一方で敗退を喫し悲しみに暮れる選手たちも多い。ウルグアイ代表FWルイス・スアレス、ブラジル代表FWネイマール、ポルトガル代表FWクリスティアーノ・ロナウドなど、数々の名選手が涙を流すシーンは印象的だった。
今回の『FIFAワールドカップタイム』は、「大会を去った男たち」にフォーカスし、選手たちの戦いを振り返っている。
グループステージでまさかの大苦戦となったウルグアイ。逆転突破に向けて、最終節のガーナ戦では2-0で試合終盤を迎えていた。ところが、2位通過を争う韓国が、ポルトガルに勝利。そのためウルグアイは得失点差の関係であと1点が必要になった。

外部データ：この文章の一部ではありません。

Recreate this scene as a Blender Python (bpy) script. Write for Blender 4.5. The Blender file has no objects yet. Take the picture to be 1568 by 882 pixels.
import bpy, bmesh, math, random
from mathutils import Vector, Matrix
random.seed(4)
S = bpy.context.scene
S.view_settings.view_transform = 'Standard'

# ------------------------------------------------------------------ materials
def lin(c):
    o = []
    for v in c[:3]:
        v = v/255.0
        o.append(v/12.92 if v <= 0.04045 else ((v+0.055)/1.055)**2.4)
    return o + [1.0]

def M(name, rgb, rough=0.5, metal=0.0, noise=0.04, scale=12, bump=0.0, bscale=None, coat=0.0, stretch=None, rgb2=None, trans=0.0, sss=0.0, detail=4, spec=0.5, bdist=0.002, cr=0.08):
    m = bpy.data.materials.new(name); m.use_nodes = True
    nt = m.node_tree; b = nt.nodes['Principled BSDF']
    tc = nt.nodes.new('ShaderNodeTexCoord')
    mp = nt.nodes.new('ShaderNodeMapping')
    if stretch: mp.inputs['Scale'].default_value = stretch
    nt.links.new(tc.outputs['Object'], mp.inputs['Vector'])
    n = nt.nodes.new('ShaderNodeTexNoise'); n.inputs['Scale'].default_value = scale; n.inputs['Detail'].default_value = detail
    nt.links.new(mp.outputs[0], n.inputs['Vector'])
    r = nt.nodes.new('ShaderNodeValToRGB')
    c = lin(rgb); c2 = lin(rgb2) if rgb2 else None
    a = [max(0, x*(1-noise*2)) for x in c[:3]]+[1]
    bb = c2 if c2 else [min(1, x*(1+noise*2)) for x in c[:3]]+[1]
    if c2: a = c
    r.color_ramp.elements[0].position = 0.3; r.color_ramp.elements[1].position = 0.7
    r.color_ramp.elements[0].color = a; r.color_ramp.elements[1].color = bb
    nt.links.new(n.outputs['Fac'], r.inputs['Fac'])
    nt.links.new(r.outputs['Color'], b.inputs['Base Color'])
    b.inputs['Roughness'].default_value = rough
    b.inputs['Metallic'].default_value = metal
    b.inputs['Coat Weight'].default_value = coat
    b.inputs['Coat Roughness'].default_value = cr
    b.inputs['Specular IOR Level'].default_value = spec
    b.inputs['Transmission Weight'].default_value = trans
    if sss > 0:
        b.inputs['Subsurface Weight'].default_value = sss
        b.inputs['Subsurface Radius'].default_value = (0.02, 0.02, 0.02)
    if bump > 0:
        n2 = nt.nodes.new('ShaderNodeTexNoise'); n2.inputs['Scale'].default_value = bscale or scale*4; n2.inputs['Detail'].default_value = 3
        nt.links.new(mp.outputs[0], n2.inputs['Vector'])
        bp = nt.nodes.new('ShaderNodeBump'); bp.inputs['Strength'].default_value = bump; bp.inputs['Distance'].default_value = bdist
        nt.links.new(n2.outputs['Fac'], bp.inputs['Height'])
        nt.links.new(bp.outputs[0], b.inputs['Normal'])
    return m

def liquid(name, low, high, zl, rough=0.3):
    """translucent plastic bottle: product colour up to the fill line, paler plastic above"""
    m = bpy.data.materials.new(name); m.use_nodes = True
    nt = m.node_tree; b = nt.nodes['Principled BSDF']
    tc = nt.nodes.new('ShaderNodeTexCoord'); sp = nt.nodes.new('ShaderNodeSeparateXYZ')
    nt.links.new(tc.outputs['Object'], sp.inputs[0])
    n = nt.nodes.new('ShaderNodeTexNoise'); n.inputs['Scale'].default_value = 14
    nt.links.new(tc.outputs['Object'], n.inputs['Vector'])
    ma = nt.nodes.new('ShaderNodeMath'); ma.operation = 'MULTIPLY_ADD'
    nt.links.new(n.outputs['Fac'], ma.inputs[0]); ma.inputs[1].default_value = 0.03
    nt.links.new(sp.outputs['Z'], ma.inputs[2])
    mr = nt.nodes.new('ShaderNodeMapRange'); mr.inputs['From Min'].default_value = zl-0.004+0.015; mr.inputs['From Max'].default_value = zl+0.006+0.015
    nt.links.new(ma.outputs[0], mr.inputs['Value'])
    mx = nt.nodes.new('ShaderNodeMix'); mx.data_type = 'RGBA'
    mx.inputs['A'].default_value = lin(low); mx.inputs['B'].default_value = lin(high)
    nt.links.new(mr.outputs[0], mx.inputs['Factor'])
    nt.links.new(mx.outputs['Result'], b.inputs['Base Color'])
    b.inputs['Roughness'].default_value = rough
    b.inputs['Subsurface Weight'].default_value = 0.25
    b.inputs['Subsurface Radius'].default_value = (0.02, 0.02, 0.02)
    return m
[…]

アディショナルタイムは8分──。すでにベンチに下がっていたスアレスはピッチで戦う仲間たちを心配そうに見つめる。しかし無情にも終了のホイッスルが吹かれると、ユニフォームで顔を覆い涙した。自身にとっては最後のW杯。残酷な結末に、そのまま立ち上がることができなくなった。
1点の重みを痛感したのはウルグアイだけではない。
グループステージ最終節でクロアチアと対戦したベルギーは、この試合に勝利しなければノックアウトステージ進出の望みが絶たれる危機的な状況だった。
復帰したロメル・ルカクが、再三にわたってクロアチアゴールを脅かすも決めきれない。すると試合はゴールレスのまま終了。決定機を決めれきれなかったルカクは、コーチを務めるアンリ氏の胸の中で号泣。試合後もベンチに座り込んで悲しみに暮れた。黄金世代と言われたベルギーにとっては、予想もしなかった幕切れとなった。
優勝候補の1つに挙げられていたブラジルだったが、準々決勝で涙を流した。
ゴールレスで迎えた105分にネイマールの得点で先制。そのままブラジルが逃げ切るかと思われたが117分に同点ゴールを許して勝敗はPK戦に委ねられた。すると4-2で迎えた4人目のキッカー、マルキーニョスがポストに当ててしまい、この瞬間、ブラジルの敗退が決まった。
PKを外したマルキーニョスはもちろん、多くの選手たちがその場で頭を抱えて倒れ込む。ネイマールも、ダニエウ・アウベスに抱き抱えながら人目を憚らず涙した。
そして最も印象的だったのは、ポルトガルのクリスティアーノ・ロナウドだろう。
準々決勝のモロッコ戦では1点ビハインドの中、途中出場を果たした。エースとしてゴールが求められたが、結果は0-1の敗戦。終了のホイッスルとともに、涙を堪えゆっくりとドレッシングルームへと歩み出すロナウド。しかしスタジアム内に入った瞬間から、堪えきれず涙を流した。
勝利の歓喜と敗北の涙は常に表裏一体。残り4試合、そこにはどんなドラマが待っているのだろうか。